Spavital wasn't worried about that. He was instead concerned with a three-and-out on the team's fifth possession or the drive that followed and ended with time running out to end the half. Two hours later, though, Smith's words had Spavital's attention.

"He went out there and went 11-for-11 in the second half," Spavital said. "I really only thought he was joking about it."

Smith only plays around with defenses now. It's a skill he's developed by getting familiar with his offense and spending even more time studying how defenses try to stop it. He takes as much pride as he does pleasure in toying with the other team's plans.

"The thing I can do now is really read coverages and see the defense," Smith said. "Playing that play clock, that's the best thing about the up-tempo offense. It gives me more time to mess with the defense. I get to react to what the defense is in and make a check, which is pretty much a counter to what they're doing."
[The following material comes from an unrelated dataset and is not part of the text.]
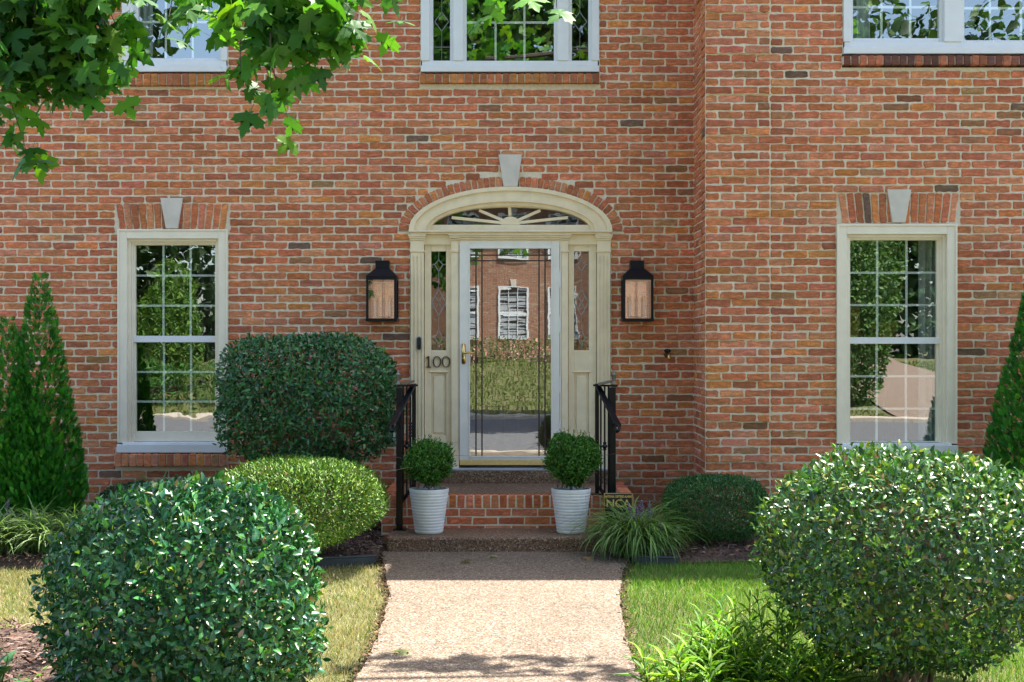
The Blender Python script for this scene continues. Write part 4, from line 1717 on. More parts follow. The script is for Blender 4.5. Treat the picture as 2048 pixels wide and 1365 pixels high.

He hardly ever makes a mistake there. The staff didn't disagree with any of his decisions against Marshall, whether that meant targeting a receiver, making the right call to run or pass when he had the option or changing from a run to a pass or a pass to a run before the snap.

The JMU game wasn't as smooth, though he was acclaimed for spreading the ball. Stedman Bailey (13) and Tavon Austin (11) became the first WVU players to catch at least 10 passes in the same game. Both had a touchdown, but Smith also completed five passes to running back Andrew Buie for 90 yards.

"There was a point between the second and third quarter where the offense stalled and a lot of that is just me," he said. "I could definitely make better checks or put is in better situations."

A year ago, Smith would communicate with Coach Dana Holgorsen between every play and there were natural communication problems as one learned the other and as Smith figured out what Holgorsen wanted. That awkwardness is gone now and Smith is so sharp and so independent that it stands out when he does something normal and conservative.

He stood in the shotgun Saturday, stared at the defense and then called a timeout.

"I got a look I didn't like and I wanted to talk it over with Dana, so I took a timeout," he said. "That wasn't a bad thing. I wish I didn't have to do it, but it's part of the game and part of managing it."

The Mountaineers, despite their tempo, were running behind on the play and the play clock was under 10 seconds. Rather than rush an audible or run a play he didn't think would work, Smith decided to ask for time.

"The kid just knows," Spavital said. "A lot of times he wouldn't do that last year. There were times we ran into a bad box as part of the call and Dana would try to run in there and get a timeout. But Geno understands all that now. We talk all the time about year two of the offense and that's one of the areas where you really see it."

Smith was on the field for 10 drives and led the eighth-ranked Mountaineers (2-0) to six touchdowns. The other four possessions ended on downs, halftime, downs and a safety. Smith blamed himself for a few failings, though Spavital said Smith was right to stay in a run play in the end zone on JMU's safety.

"I know what we're good at as an offense and the things we need to do to get out of certain situations," Smith said. "For instance, they blitzed one time and I checked to a pass and hit Tavon on a corner route. Then later I checked to the same thing and got lit up."

Though he wasn't sacked and was hit only that one time, the Mountaineers want Smith to avoid danger, which means getting rid of the ball quicker. Though Smith has proven to be a very capable and effective scramble this season, he's also being told the defenders are going to be bigger and stronger very soon.

Maryland is No. 8 in total defense (227.33 yards per game) and No. 6 against the pass (124.33) and has eight sacks.

"Some of the defensive lines we're going to be facing are not going to be as easy to get out of," Holgorsen said. "(Saturday) was the first time he faced a lot of blitzing and he's got to get used to that and he's got to get the ball out of his hands when they're blitzing. He's not going to be able to sit there and scramble for five seconds all the time."